[DATA SEGMENT start]

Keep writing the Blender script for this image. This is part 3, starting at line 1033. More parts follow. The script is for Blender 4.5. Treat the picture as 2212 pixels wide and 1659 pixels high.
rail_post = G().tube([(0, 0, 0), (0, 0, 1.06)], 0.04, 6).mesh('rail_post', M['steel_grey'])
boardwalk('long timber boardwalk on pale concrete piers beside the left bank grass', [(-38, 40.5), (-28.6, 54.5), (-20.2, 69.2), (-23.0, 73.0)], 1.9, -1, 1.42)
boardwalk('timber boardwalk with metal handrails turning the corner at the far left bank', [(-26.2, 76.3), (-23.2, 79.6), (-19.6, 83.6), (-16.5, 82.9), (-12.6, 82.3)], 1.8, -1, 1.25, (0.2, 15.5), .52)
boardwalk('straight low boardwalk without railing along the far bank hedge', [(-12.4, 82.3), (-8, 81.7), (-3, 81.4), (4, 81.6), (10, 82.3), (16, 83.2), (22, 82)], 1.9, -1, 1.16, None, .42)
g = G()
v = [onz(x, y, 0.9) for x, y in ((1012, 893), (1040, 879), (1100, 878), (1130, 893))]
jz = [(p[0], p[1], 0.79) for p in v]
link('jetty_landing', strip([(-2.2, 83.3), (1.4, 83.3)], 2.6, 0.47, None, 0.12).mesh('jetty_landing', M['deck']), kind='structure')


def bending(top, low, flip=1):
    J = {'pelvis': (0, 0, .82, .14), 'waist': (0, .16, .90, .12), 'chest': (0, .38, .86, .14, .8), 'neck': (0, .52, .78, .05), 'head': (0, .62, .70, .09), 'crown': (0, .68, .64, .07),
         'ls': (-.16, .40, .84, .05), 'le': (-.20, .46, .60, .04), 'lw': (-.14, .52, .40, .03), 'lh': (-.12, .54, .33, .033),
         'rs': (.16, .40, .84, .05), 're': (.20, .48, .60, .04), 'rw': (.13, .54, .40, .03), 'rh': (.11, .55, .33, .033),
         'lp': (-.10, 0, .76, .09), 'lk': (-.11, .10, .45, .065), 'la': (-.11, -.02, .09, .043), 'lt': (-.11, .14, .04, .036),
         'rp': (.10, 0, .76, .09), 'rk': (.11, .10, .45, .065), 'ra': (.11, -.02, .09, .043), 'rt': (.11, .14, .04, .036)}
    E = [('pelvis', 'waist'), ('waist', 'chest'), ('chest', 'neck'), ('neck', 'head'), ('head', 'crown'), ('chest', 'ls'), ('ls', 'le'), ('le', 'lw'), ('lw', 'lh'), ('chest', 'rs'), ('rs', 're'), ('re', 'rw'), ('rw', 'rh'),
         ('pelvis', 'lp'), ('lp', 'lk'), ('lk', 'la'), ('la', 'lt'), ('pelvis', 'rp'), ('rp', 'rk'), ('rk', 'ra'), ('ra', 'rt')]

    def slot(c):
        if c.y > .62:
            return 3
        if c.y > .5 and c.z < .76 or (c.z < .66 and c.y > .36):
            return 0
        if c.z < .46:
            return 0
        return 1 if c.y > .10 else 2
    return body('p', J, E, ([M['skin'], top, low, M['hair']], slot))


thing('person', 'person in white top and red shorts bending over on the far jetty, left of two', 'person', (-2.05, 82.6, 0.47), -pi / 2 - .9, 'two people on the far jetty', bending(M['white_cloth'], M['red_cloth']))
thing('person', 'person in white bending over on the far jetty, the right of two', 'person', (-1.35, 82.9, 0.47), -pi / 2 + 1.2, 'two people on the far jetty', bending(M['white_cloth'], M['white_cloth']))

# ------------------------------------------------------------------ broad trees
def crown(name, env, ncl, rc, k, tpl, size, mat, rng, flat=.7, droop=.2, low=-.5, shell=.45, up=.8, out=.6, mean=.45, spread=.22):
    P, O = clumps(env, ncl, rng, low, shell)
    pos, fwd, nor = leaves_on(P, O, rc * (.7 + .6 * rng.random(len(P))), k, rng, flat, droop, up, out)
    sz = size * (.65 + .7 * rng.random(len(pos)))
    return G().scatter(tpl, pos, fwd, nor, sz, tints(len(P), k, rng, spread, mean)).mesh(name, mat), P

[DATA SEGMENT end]

- EXERCISE -
Print the complete listing again, exactly as it stands.

- EXPECTED ANSWER -
Keep writing the Blender script for this image. This is part 3, starting at line 1033. More parts follow. The script is for Blender 4.5. Treat the picture as 2212 pixels wide and 1659 pixels high.
rail_post = G().tube([(0, 0, 0), (0, 0, 1.06)], 0.04, 6).mesh('rail_post', M['steel_grey'])
boardwalk('long timber boardwalk on pale concrete piers beside the left bank grass', [(-38, 40.5), (-28.6, 54.5), (-20.2, 69.2), (-23.0, 73.0)], 1.9, -1, 1.42)
boardwalk('timber boardwalk with metal handrails turning the corner at the far left bank', [(-26.2, 76.3), (-23.2, 79.6), (-19.6, 83.6), (-16.5, 82.9), (-12.6, 82.3)], 1.8, -1, 1.25, (0.2, 15.5), .52)
boardwalk('straight low boardwalk without railing along the far bank hedge', [(-12.4, 82.3), (-8, 81.7), (-3, 81.4), (4, 81.6), (10, 82.3), (16, 83.2), (22, 82)], 1.9, -1, 1.16, None, .42)
g = G()
v = [onz(x, y, 0.9) for x, y in ((1012, 893), (1040, 879), (1100, 878), (1130, 893))]
jz = [(p[0], p[1], 0.79) for p in v]
link('jetty_landing', strip([(-2.2, 83.3), (1.4, 83.3)], 2.6, 0.47, None, 0.12).mesh('jetty_landing', M['deck']), kind='structure')


def bending(top, low, flip=1):
    J = {'pelvis': (0, 0, .82, .14), 'waist': (0, .16, .90, .12), 'chest': (0, .38, .86, .14, .8), 'neck': (0, .52, .78, .05), 'head': (0, .62, .70, .09), 'crown': (0, .68, .64, .07),
         'ls': (-.16, .40, .84, .05), 'le': (-.20, .46, .60, .04), 'lw': (-.14, .52, .40, .03), 'lh': (-.12, .54, .33, .033),
         'rs': (.16, .40, .84, .05), 're': (.20, .48, .60, .04), 'rw': (.13, .54, .40, .03), 'rh': (.11, .55, .33, .033),
         'lp': (-.10, 0, .76, .09), 'lk': (-.11, .10, .45, .065), 'la': (-.11, -.02, .09, .043), 'lt': (-.11, .14, .04, .036),
         'rp': (.10, 0, .76, .09), 'rk': (.11, .10, .45, .065), 'ra': (.11, -.02, .09, .043), 'rt': (.11, .14, .04, .036)}
    E = [('pelvis', 'waist'), ('waist', 'chest'), ('chest', 'neck'), ('neck', 'head'), ('head', 'crown'), ('chest', 'ls'), ('ls', 'le'), ('le', 'lw'), ('lw', 'lh'), ('chest', 'rs'), ('rs', 're'), ('re', 'rw'), ('rw', 'rh'),
         ('pelvis', 'lp'), ('lp', 'lk'), ('lk', 'la'), ('la', 'lt'), ('pelvis', 'rp'), ('rp', 'rk'), ('rk', 'ra'), ('ra', 'rt')]

    def slot(c):
        if c.y > .62:
            return 3
        if c.y > .5 and c.z < .76 or (c.z < .66 and c.y > .36):
            return 0
        if c.z < .46:
            return 0
        return 1 if c.y > .10 else 2
    return body('p', J, E, ([M['skin'], top, low, M['hair']], slot))


thing('person', 'person in white top and red shorts bending over on the far jetty, left of two', 'person', (-2.05, 82.6, 0.47), -pi / 2 - .9, 'two people on the far jetty', bending(M['white_cloth'], M['red_cloth']))
thing('person', 'person in white bending over on the far jetty, the right of two', 'person', (-1.35, 82.9, 0.47), -pi / 2 + 1.2, 'two people on the far jetty', bending(M['white_cloth'], M['white_cloth']))

# ------------------------------------------------------------------ broad trees
def crown(name, env, ncl, rc, k, tpl, size, mat, rng, flat=.7, droop=.2, low=-.5, shell=.45, up=.8, out=.6, mean=.45, spread=.22):
    P, O = clumps(env, ncl, rng, low, shell)
    pos, fwd, nor = leaves_on(P, O, rc * (.7 + .6 * rng.random(len(P))), k, rng, flat, droop, up, out)
    sz = size * (.65 + .7 * rng.random(len(pos)))
    return G().scatter(tpl, pos, fwd, nor, sz, tints(len(P), k, rng, spread, mean)).mesh(name, mat), P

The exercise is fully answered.